Meanwhile wasn’t Jason Shiga’s first graphic novel. It was preceded by Double Happiness. That in turn followed several mini-comics.

Themes of isolation and lack of self-confidence running through Shiga’s work also apply here, as the socially awkward Tom arrives in San Francisco from Boston. Although of Chinese descent, Tom’s only language is English, and he’s grateful to the cousin he’d never met before arrival for not only giving him a place to stay, but for also welcoming him into his social circle. Jackson, though, has other connections about which Tom remains ignorant.

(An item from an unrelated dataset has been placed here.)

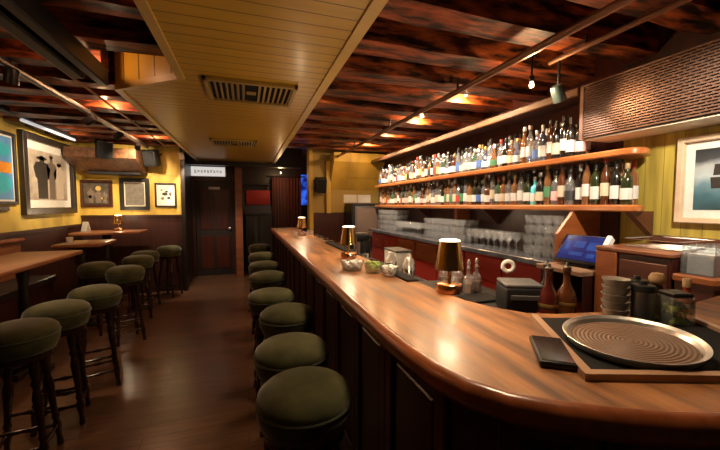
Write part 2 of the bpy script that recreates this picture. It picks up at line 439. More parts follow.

The early days in San Francisco are idyllic as Tom blossoms, develops his first relationship with a girl, and comes to feel at home in the city. The double happiness of the title refers to a decorative motif frequently seen as tattoo or pendant, but, as Tom eventually realises, also representing something else entirely.

Shiga supplies a fully realised portrait of the shy and faltering outsider, all the more commendable for the simple style of cartooning he uses. Were this colour, Jackson could easily be a Simpsons cast-off, and the spectacled Tom isn’t that far removed either. The dialogue is well conveyed, highlighting the speech mannerisms of Hokkien Chinese to whom English isn’t a first language, and there are numerous well-observed small character touches that pull this above the thinly disguised autobiographical experiences so common to comics of the 1990s.

What definitively removes Double Happiness from that category occurs in the final third of the book as Tom’s eyes are opened. And it’s a fair tip of the hat to anyone who sees the conclusion coming.

As a character study this may not be quite as accomplished as Shiga’s later Empire State, but it compensates with greater charm and a faster pace, and is worth seeking out today.